• The request:
Begin at the line containing "Keep writing the" and stop at the line containing "struct(gr.build('ceiling_grid', [m_tbar, m_gap], smooth=False))"; copy those lines exactly, ends included, and nothing else.

## start

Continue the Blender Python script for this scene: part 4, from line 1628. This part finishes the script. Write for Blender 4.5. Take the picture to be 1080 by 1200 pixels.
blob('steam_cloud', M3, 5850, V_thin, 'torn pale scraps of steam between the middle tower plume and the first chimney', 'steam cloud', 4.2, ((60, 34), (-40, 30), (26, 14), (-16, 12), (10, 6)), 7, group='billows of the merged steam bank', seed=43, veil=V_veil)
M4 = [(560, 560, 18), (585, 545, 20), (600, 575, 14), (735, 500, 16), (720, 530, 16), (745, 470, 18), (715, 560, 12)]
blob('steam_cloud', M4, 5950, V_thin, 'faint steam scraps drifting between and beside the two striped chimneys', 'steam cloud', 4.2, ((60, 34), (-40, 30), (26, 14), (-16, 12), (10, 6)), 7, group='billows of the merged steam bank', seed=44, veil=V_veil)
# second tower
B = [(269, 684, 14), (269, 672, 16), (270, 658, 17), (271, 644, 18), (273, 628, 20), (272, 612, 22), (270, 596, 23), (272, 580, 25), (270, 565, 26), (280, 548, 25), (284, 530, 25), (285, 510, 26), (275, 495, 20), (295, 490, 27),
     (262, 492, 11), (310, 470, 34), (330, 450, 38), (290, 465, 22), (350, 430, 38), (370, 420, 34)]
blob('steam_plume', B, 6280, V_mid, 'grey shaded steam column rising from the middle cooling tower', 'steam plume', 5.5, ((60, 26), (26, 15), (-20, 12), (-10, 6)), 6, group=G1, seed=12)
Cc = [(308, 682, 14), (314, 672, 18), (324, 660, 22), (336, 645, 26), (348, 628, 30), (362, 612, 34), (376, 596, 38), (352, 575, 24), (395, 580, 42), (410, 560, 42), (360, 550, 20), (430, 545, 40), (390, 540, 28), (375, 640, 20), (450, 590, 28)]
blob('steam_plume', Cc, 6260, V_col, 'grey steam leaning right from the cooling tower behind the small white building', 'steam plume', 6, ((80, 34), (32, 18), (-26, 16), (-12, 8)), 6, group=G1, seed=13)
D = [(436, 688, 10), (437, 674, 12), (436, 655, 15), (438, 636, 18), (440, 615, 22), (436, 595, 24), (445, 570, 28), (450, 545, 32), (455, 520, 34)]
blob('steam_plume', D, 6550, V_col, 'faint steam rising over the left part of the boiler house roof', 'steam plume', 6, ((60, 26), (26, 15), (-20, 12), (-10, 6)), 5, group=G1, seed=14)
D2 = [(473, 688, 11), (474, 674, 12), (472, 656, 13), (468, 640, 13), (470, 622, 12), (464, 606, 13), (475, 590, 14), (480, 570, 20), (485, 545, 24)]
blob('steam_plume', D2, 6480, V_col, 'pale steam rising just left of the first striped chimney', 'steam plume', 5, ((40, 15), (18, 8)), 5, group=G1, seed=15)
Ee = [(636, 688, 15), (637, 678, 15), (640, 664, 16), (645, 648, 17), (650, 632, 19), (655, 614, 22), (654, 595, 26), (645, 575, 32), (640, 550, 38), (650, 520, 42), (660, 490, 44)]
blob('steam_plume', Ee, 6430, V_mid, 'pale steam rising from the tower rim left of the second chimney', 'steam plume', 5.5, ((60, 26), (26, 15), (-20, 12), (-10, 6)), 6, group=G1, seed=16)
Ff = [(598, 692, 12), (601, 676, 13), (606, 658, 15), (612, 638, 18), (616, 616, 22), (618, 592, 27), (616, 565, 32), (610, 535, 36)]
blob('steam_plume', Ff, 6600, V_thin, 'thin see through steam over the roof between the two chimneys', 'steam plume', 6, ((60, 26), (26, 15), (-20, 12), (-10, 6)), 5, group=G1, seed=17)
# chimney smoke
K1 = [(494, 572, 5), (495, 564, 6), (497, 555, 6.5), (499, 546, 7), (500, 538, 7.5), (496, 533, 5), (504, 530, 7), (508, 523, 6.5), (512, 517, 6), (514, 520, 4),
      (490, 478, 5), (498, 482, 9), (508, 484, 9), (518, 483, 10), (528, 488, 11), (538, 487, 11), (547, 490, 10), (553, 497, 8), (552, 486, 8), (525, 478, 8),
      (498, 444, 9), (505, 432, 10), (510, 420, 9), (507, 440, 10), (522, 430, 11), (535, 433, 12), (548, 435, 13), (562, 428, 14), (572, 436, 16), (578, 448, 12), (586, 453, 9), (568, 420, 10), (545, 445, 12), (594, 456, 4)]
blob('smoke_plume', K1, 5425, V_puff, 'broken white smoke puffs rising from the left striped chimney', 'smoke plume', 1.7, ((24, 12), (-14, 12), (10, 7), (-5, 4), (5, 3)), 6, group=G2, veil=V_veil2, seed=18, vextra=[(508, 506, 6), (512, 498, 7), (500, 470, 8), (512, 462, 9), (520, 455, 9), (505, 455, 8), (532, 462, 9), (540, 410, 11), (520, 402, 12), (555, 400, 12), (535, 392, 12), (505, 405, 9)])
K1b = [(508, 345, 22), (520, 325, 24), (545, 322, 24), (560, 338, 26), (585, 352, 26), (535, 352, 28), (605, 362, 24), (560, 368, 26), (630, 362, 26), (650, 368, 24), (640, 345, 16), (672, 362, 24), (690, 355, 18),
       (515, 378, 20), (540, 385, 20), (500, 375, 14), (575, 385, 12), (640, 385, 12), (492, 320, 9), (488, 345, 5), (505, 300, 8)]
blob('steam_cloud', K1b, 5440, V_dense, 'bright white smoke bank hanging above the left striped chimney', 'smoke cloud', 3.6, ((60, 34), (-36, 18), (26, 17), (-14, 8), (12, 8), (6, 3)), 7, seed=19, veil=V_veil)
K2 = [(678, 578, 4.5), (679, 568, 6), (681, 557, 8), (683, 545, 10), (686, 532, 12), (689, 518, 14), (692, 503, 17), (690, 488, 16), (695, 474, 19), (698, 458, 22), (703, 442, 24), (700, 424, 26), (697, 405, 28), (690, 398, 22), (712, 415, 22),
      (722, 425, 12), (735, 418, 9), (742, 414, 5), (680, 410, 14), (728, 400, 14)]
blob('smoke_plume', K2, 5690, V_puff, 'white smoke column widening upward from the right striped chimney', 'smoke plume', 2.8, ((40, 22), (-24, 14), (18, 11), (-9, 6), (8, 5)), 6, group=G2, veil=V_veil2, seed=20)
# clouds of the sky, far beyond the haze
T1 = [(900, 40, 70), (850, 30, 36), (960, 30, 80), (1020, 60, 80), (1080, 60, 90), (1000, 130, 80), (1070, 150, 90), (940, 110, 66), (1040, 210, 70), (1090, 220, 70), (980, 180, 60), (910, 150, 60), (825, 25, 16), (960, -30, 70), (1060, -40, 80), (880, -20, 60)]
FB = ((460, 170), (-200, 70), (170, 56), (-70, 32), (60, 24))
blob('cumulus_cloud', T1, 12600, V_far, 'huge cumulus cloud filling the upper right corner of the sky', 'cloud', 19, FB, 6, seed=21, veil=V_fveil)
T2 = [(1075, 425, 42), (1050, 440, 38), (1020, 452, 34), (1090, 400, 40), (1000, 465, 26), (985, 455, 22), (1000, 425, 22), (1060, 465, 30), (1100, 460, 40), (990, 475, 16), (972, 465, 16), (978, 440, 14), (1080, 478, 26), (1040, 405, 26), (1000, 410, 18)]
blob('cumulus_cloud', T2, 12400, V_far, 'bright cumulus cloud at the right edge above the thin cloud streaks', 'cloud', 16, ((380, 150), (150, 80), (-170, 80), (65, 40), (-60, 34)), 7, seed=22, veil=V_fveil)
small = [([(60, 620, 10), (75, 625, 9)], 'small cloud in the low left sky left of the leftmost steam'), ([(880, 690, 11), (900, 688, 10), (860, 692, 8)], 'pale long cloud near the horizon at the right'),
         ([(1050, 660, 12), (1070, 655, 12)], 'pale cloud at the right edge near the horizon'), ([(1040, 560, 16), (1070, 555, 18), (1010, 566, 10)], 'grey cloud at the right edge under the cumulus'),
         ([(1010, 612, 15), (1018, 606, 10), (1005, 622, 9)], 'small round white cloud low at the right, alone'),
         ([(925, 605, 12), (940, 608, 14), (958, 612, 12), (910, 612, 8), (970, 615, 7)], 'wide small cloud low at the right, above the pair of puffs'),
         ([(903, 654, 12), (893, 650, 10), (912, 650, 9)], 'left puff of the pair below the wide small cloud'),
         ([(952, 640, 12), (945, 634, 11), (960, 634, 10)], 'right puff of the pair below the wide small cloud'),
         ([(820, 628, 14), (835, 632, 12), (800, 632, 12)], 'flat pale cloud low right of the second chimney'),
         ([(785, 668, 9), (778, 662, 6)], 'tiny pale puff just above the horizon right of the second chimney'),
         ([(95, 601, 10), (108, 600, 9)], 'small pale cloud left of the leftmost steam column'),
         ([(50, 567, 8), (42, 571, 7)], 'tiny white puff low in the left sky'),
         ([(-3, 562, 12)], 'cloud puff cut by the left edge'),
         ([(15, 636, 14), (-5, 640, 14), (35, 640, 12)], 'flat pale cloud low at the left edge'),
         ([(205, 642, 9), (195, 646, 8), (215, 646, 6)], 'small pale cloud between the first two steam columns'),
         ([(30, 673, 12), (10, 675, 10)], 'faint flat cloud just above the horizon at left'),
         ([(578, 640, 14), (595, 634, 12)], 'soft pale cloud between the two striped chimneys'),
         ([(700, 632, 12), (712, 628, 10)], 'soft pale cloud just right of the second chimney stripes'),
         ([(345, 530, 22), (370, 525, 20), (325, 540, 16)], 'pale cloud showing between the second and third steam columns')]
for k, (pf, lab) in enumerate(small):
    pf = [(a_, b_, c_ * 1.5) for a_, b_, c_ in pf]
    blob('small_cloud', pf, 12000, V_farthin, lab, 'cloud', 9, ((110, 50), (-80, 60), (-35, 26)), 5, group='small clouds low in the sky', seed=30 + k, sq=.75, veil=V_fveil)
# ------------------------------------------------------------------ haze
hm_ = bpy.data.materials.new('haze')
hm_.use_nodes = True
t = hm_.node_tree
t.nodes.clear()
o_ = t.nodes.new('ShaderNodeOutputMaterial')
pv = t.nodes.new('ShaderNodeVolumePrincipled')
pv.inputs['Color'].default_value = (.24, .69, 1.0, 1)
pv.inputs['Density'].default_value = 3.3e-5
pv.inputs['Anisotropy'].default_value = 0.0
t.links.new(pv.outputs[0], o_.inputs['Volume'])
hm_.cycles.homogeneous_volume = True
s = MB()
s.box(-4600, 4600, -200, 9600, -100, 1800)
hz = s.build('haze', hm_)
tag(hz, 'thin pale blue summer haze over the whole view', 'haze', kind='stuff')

## end
## start

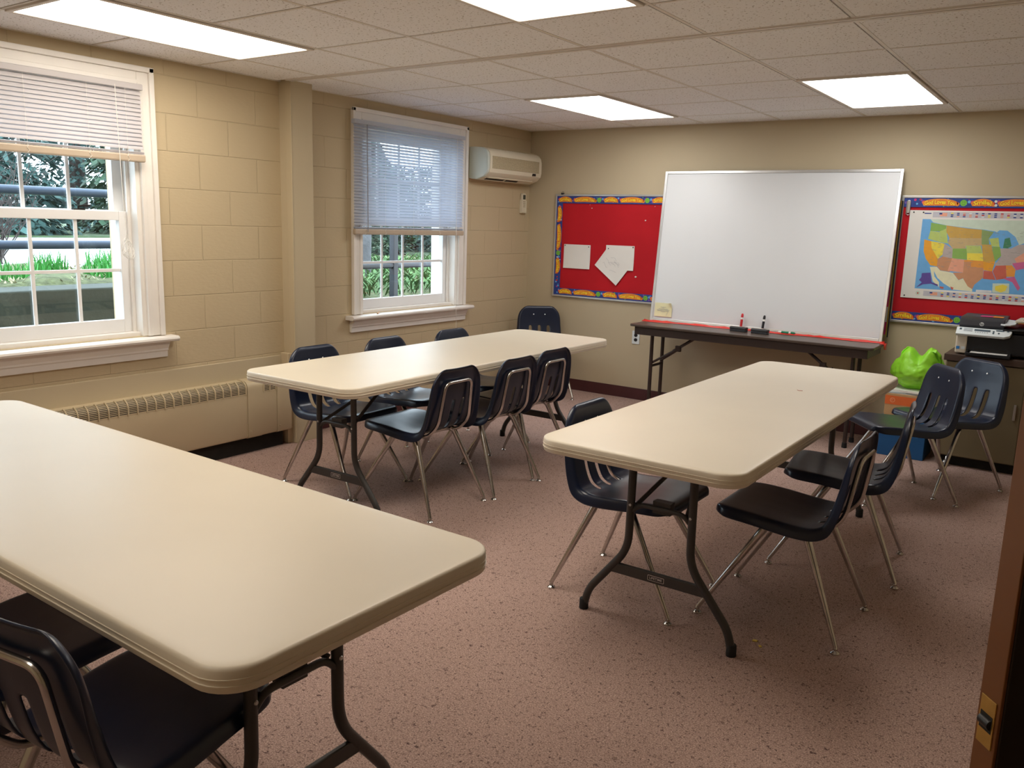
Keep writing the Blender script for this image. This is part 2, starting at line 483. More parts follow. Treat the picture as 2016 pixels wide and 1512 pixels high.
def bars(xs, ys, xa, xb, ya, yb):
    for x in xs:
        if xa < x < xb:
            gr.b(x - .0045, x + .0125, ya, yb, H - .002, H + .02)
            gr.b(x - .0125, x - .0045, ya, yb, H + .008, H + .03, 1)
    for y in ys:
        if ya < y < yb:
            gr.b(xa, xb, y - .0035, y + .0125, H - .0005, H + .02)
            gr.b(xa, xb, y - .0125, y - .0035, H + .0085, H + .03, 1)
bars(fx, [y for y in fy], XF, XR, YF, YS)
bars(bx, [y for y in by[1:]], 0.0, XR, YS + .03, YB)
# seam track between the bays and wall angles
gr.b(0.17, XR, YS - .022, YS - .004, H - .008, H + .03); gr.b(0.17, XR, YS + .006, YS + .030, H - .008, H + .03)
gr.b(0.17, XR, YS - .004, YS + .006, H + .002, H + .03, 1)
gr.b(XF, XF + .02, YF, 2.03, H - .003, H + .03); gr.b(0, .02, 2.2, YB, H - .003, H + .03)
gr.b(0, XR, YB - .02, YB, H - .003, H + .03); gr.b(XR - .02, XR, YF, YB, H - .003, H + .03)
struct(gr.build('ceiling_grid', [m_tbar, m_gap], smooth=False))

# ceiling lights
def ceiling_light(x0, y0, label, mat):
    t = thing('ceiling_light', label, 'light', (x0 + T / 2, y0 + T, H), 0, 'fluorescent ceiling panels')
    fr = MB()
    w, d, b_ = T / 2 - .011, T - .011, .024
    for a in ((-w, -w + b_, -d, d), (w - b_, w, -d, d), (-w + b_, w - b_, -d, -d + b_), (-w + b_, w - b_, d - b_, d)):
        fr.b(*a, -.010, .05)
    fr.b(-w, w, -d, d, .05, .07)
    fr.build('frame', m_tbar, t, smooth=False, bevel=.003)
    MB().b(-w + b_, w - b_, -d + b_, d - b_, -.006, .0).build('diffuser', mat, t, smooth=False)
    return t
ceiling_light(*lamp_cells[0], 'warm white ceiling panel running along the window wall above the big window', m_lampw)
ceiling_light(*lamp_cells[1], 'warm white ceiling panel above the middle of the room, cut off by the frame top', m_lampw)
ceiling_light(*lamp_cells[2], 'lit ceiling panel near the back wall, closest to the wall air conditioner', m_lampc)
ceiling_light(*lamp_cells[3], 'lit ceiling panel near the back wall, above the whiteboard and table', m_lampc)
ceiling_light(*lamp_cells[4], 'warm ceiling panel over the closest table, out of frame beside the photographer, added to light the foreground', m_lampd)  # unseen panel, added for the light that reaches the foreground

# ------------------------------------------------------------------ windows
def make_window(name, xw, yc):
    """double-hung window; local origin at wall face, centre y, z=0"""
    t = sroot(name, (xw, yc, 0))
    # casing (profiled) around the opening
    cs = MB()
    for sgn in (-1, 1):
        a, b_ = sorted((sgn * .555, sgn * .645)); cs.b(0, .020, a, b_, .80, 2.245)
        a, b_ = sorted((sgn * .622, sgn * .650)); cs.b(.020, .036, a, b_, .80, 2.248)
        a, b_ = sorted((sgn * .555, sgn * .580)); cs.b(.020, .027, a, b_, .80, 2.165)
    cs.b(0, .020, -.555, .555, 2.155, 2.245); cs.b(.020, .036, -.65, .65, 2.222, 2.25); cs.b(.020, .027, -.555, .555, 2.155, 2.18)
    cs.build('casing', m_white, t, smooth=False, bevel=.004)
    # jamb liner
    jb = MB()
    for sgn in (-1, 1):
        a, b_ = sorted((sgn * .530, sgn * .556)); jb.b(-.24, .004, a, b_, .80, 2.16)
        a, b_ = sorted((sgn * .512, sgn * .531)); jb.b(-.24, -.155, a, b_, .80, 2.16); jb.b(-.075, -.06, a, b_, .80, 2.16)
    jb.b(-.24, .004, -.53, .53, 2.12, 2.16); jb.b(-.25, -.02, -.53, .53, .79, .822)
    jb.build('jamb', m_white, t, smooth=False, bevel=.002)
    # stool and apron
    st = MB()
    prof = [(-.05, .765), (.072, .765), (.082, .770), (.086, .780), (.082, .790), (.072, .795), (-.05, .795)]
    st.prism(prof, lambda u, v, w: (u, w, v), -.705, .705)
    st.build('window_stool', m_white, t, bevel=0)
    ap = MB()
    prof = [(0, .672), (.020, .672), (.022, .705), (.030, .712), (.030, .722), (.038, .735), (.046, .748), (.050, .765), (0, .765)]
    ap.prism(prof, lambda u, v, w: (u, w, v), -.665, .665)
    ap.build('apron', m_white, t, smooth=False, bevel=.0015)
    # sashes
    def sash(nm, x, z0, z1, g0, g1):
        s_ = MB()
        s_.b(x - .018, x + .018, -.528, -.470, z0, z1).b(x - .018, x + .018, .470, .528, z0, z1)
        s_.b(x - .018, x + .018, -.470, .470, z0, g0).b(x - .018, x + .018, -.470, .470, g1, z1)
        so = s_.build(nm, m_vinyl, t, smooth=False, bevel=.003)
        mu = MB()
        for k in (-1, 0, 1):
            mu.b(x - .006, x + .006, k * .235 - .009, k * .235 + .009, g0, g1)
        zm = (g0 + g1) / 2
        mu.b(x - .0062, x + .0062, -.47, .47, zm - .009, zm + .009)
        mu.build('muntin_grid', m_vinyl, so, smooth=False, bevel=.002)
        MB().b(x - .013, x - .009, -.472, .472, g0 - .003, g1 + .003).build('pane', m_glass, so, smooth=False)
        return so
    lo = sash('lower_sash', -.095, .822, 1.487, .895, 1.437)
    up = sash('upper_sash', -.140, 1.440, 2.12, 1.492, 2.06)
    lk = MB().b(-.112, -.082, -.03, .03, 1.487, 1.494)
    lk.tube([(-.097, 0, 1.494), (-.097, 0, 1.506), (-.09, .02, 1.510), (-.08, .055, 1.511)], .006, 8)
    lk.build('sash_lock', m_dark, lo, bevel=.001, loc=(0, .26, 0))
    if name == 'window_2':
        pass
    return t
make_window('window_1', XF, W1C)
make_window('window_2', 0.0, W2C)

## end

• Correct output:
Keep writing the Blender script for this image. This is part 2, starting at line 483. More parts follow. Treat the picture as 2016 pixels wide and 1512 pixels high.
def bars(xs, ys, xa, xb, ya, yb):
    for x in xs:
        if xa < x < xb:
            gr.b(x - .0045, x + .0125, ya, yb, H - .002, H + .02)
            gr.b(x - .0125, x - .0045, ya, yb, H + .008, H + .03, 1)
    for y in ys:
        if ya < y < yb:
            gr.b(xa, xb, y - .0035, y + .0125, H - .0005, H + .02)
            gr.b(xa, xb, y - .0125, y - .0035, H + .0085, H + .03, 1)
bars(fx, [y for y in fy], XF, XR, YF, YS)
bars(bx, [y for y in by[1:]], 0.0, XR, YS + .03, YB)
# seam track between the bays and wall angles
gr.b(0.17, XR, YS - .022, YS - .004, H - .008, H + .03); gr.b(0.17, XR, YS + .006, YS + .030, H - .008, H + .03)
gr.b(0.17, XR, YS - .004, YS + .006, H + .002, H + .03, 1)
gr.b(XF, XF + .02, YF, 2.03, H - .003, H + .03); gr.b(0, .02, 2.2, YB, H - .003, H + .03)
gr.b(0, XR, YB - .02, YB, H - .003, H + .03); gr.b(XR - .02, XR, YF, YB, H - .003, H + .03)
struct(gr.build('ceiling_grid', [m_tbar, m_gap], smooth=False))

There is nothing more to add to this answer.